Перипетии спецфонда напомнили мне легендарную историю обнаружения и передачи в музей одной из его жемчужин – иконы "Святой Георгий в житии" ХІІ века.

Эта уникальная вещь была фактически случайно обнаружена главным украинским исследователем древнерусского искусства Людмилой Семеновной Миляевой в середине 1960-х годов – в Мариупольском историко-краеведческом музее она служила чем то вроде деревянной подставки в кладовке. "Георгий" был перевезен Миляевой в киевский музей, отреставрирован и введен в научный оборот – между прочим, сегодня это одна из нескольких сохранившихся в мире (!) византийских икон этого времени, исполненных в технике резьбы по дереву.

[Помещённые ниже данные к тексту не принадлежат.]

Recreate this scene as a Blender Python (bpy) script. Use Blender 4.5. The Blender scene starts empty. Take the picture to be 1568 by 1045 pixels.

Случаи со спецфондом и "Святым Георгием" объединяет решающее для истории значение человеческого фактора – усилиям отдельных людей музей по сути обязан богатству своей нынешней коллекции.

Уже не знаю каких усилий стоило теперешней команде НХМУ обеспечить безопасность коллекции во время наиболее острого противостояния "Беркута" и протестующих Майдана в январе-феврале 2014-го, когда все экспонаты с 1 этажа были в краткий срок самостоятельно вынесены небольшим количеством сотрудников в хранилище.

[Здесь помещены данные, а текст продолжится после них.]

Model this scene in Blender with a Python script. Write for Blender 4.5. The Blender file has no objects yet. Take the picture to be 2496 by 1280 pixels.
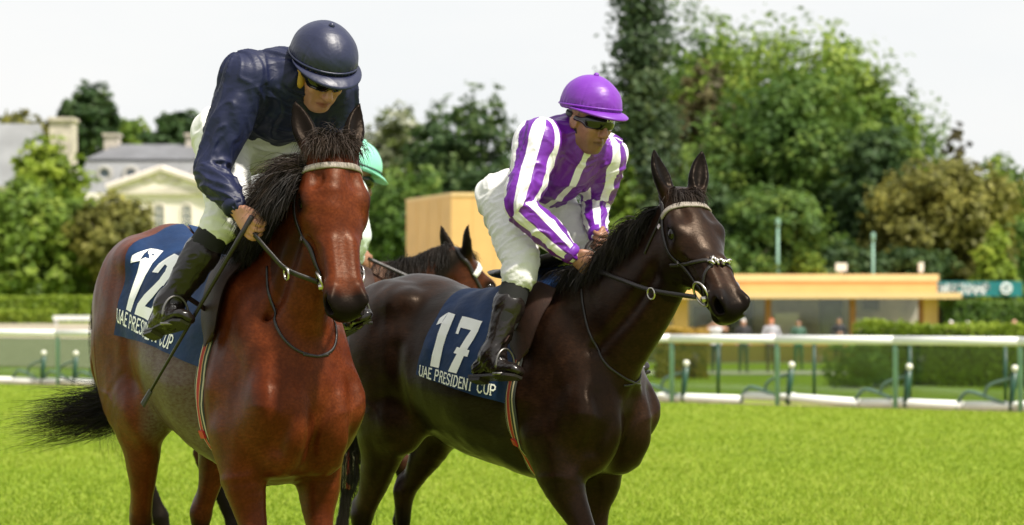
import bpy, bmesh, math, random, sys
import numpy as np
from mathutils import Vector, Matrix

# ------------------------------------------------------------------ camera, world, sun, exposure
SC = bpy.context.scene
COL = SC.collection
FPX = 5896.0            # focal length in photo pixels (2496 wide) = 85 mm on a 36 mm sensor
HC = 1.39               # eye height of the photographer
CX, HY = 1248.0, 754.0  # image centre column and horizon row of the photograph

cam = bpy.data.cameras.new('camera')
cam.lens = 85.04; cam.sensor_width = 36.0
cam.shift_y = (HY - 640.0) / 2496.0
cam.clip_end = 3000.0; cam.clip_start = 0.1
cam.dof.use_dof = True; cam.dof.focus_distance = 8.35; cam.dof.aperture_fstop = 4.0
cam_o = bpy.data.objects.new('camera', cam); COL.objects.link(cam_o)
cam_o.location = (0, 0, HC); cam_o.rotation_euler = (math.radians(90), 0, 0)
SC.camera = cam_o

SUN_EL, SUN_AZ = math.radians(57), math.radians(130)   # azimuth clockwise from +Y (view direction)
world = bpy.data.worlds.new('World'); SC.world = world; world.use_nodes = True
wn = world.node_tree.nodes; wl = world.node_tree.links
for n in list(wn): wn.remove(n)
w_out = wn.new('ShaderNodeOutputWorld'); w_bg = wn.new('ShaderNodeBackground')
sky = wn.new('ShaderNodeTexSky'); sky.sky_type = 'NISHITA'; sky.sun_disc = False
sky.sun_elevation = SUN_EL; sky.sun_rotation = SUN_AZ; sky.air_density = 1.0; sky.dust_density = 3.0
w_bg.inputs['Strength'].default_value = 0.091
# bright thin cloud cover over the whole sky
tc = wn.new('ShaderNodeTexCoord'); mp = wn.new('ShaderNodeMapping'); mp.inputs['Scale'].default_value = (1.0, 1.0, 3.2)
ns = wn.new('ShaderNodeTexNoise'); ns.inputs['Scale'].default_value = 2.6; ns.inputs['Detail'].default_value = 6.0
ns.inputs['Roughness'].default_value = 0.55
cr = wn.new('ShaderNodeValToRGB')
cr.color_ramp.elements[0].position = 0.30; cr.color_ramp.elements[0].color = (7.75, 7.95, 8.05, 1)
cr.color_ramp.elements[1].position = 0.62; cr.color_ramp.elements[1].color = (8.5, 8.45, 8.3, 1)
mx = wn.new('ShaderNodeMix'); mx.data_type = 'RGBA'; mx.inputs['Factor'].default_value = 0.93
wl.new(tc.outputs['Generated'], mp.inputs['Vector']); wl.new(mp.outputs['Vector'], ns.inputs['Vector'])
wl.new(ns.outputs['Fac'], cr.inputs['Fac'])
wl.new(sky.outputs['Color'], mx.inputs['A']); wl.new(cr.outputs['Color'], mx.inputs['B'])
wl.new(mx.outputs['Result'], w_bg.inputs['Color']); wl.new(w_bg.outputs['Background'], w_out.inputs['Surface'])

sun = bpy.data.lights.new('sun', 'SUN'); sun.energy = 5.0; sun.angle = math.radians(4.0); sun.color = (1.0, 0.94, 0.84)
sun_o = bpy.data.objects.new('sun', sun); COL.objects.link(sun_o)
sdir = Vector((math.sin(SUN_AZ) * math.cos(SUN_EL), math.cos(SUN_AZ) * math.cos(SUN_EL), math.sin(SUN_EL)))
sun_o.rotation_euler = sdir.to_track_quat('Z', 'Y').to_euler(); sun_o.location = (20, -20, 30)

SC.view_settings.view_transform = 'Standard'; SC.view_settings.look = 'None'
SC.view_settings.exposure = 0.42; SC.view_settings.gamma = 1.0
SC.view_settings.use_curve_mapping = False
SC.cycles.use_denoising = True
SC.cycles.max_bounces = 6; SC.cycles.transparent_max_bounces = 24
SC.cycles.sample_clamp_indirect = 4.0

# ------------------------------------------------------------------ helpers: objects, meshes, materials
def tag(o, label=None, cat=None, group=None, kind=None):
    if label: o['label'] = label
    if cat: o['category'] = cat
    if group: o['group'] = group
    if kind: o['kind'] = kind
    return o

def empty(name, loc=(0, 0, 0), rz=0.0, scale=1.0, parent=None):
    o = bpy.data.objects.new(name, None); COL.objects.link(o)
    o.location = loc; o.rotation_euler = (0, 0, rz); o.scale = (scale,) * 3
    o.empty_display_size = 0.1
    o.parent = parent
    return o

def link(name, me, mat=None, parent=None, loc=None, rot=None):
    o = bpy.data.objects.new(name, me); COL.objects.link(o)
    if mat is not None and len(me.materials) == 0:
        for m in (mat if isinstance(mat, (list, tuple)) else [mat]): me.materials.append(m)
    if loc is not None: o.location = loc
    if rot is not None: o.rotation_euler = rot
    o.parent = parent
    return o

def mk_mesh(name, V, F, smooth=True, attrs=None, mats=None):
    """V (n,3) array, F (m,3) or (m,4) int array."""
    V = np.asarray(V, np.float32); F = np.asarray(F, np.int32)
    me = bpy.data.meshes.new(name)
    me.vertices.add(len(V)); me.vertices.foreach_set('co', V.ravel())
    k = F.shape[1]
    me.loops.add(F.size); me.loops.foreach_set('vertex_index', F.ravel())
    me.polygons.add(len(F))
    me.polygons.foreach_set('loop_start', np.arange(0, F.size, k, dtype=np.int32))
    me.polygons.foreach_set('loop_total', np.full(len(F), k, np.int32))
    if smooth: me.polygons.foreach_set('use_smooth', np.ones(len(F), bool))
    if mats is not None: me.polygons.foreach_set('material_index', np.asarray(mats, np.int32))
    me.update(calc_edges=True)
    for nm, arr in (attrs or {}).items():
        arr = np.asarray(arr, np.float32)
        if arr.ndim == 1:
            a = me.attributes.new(nm, 'FLOAT', 'POINT'); a.data.foreach_set('value', arr)
        else:
            a = me.attributes.new(nm, 'FLOAT_COLOR', 'POINT')
            a.data.foreach_set('color', np.concatenate([arr, np.ones((len(arr), 1), np.float32)], 1).ravel())
    return me

class NT:
    """small node-tree helper"""
    def __init__(s, name):
        s.m = bpy.data.materials.new(name); s.m.use_nodes = True
        s.n = s.m.node_tree.nodes; s.l = s.m.node_tree.links
        s.b = s.n['Principled BSDF']; s.out = s.n['Material Output']
    def add(s, t, **kw):
        nd = s.n.new(t)
        for k, v in kw.items():
            if k in nd.inputs.keys():
                s.setin(nd, k, v)
            else: setattr(nd, k, v)
        return nd
    def setin(s, nd, k, v):
        if hasattr(v, 'is_output') or isinstance(v, bpy.types.NodeSocket): s.l.new(v, nd.inputs[k])
        else: nd.inputs[k].default_value = v
    def P(s, **kw):
        for k, v in kw.items(): s.setin(s.b, k.replace('_', ' '), v)
    def noise(s, scale, detail=4, rough=0.55, vec=None, dist=0.0):
        nd = s.n.new('ShaderNodeTexNoise'); nd.inputs['Scale'].default_value = scale
        nd.inputs['Detail'].default_value = detail; nd.inputs['Roughness'].default_value = rough
        nd.inputs['Distortion'].default_value = dist
        s.l.new(vec if vec is not None else s.obj(), nd.inputs['Vector'])
        return nd.outputs['Fac']
    def obj(s):
        if not hasattr(s, '_tc'): s._tc = s.n.new('ShaderNodeTexCoord')
        return s._tc.outputs['Object']
    def attr(s, name, out='Color'):
        nd = s.n.new('ShaderNodeAttribute'); nd.attribute_name = name
        return nd.outputs[out]
    def ramp(s, fac, *stops):
        nd = s.n.new('ShaderNodeValToRGB'); s.l.new(fac, nd.inputs['Fac'])
        els = nd.color_ramp.elements
        while len(els) < len(stops): els.new(0.5)
        for e, (p, c) in zip(els, stops):
            e.position = p; e.color = (c if len(c) == 4 else (*c, 1)) if hasattr(c, '__len__') else (c, c, c, 1)
        return nd.outputs['Color']
    def mix(s, fac, a, b, mode='MIX'):
        nd = s.n.new('ShaderNodeMix'); nd.data_type = 'RGBA'; nd.blend_type = mode
        for sock, v in ((nd.inputs['Factor'], fac), (nd.inputs['A'], a), (nd.inputs['B'], b)):
            if isinstance(v, bpy.types.NodeSocket): s.l.new(v, sock)
            else: sock.default_value = v if not hasattr(v, '__len__') else ((*v, 1) if len(v) == 3 else v)
        return nd.outputs['Result']
    def math(s, op, a, b=0.0, c=None):
        nd = s.n.new('ShaderNodeMath'); nd.operation = op
        for i, v in enumerate((a, b) if c is None else (a, b, c)):
            if isinstance(v, bpy.types.NodeSocket): s.l.new(v, nd.inputs[i])
            else: nd.inputs[i].default_value = v
        return nd.outputs[0]
    def bump(s, h, strength=0.3, dist=0.01, normal=None):
        nd = s.n.new('ShaderNodeBump'); nd.inputs['Strength'].default_value = strength
        nd.inputs['Distance'].default_value = dist
        s.l.new(h, nd.inputs['Height'])
        if normal is not None: s.l.new(normal, nd.inputs['Normal'])
        s.l.new(nd.outputs['Normal'], s.b.inputs['Normal'])
        return nd.outputs['Normal']

def simple(name, col, rough=0.5, metal=0.0, spec=0.5, noise=0.0, nscale=8.0, bump=0.0, bscale=60.0):
    t = NT(name); t.P(Roughness=rough, Metallic=metal)
    t.b.inputs['Specular IOR Level'].default_value = spec
    if noise > 0:
        f = t.noise(nscale, 5)
        lo = tuple(c * (1 - noise) for c in col); hi = tuple(min(1, c * (1 + noise)) for c in col)
        t.P(Base_Color=t.ramp(f, (0.3, lo), (0.7, hi)))
    else: t.P(Base_Color=(*col, 1))
    if bump > 0: t.bump(t.noise(bscale, 4), bump, 0.01)
    return t.m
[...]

Иван Падалка "Сбор помидоров", 1932

Человеческий фактор подводит нас к одной из насущных проблем вокруг НХМУ, вынесенной за скобки чудесной действующей выставки. В течении нескольких месяцев после назначения нового министра культур и его команды в художественных кулуарах, социальных сетях и прессе появлялись сообщения разного уровня официальности, связанные с возможным увольнением директора НХМУ Марии Задорожной.

Уже только подобные намерения обнажают нездоровый механизм взаимодействия музея с государством – пока НХМУ работает, его официальный патрон (Минкульт) не то чтобы не помогает, но мешает ему это делать.

Подобно далеким и, казалось бы, забытым временам спецфондов новоназначенные чиновники от культуры начинают свою деятельность не с созидания, а с препятствования развитию уже сделанного до них. Принципиальная же разница состоит в том, что сегодня никто не будет добровольно списывать себя в "нулевую категорию", разве что самих чиновников.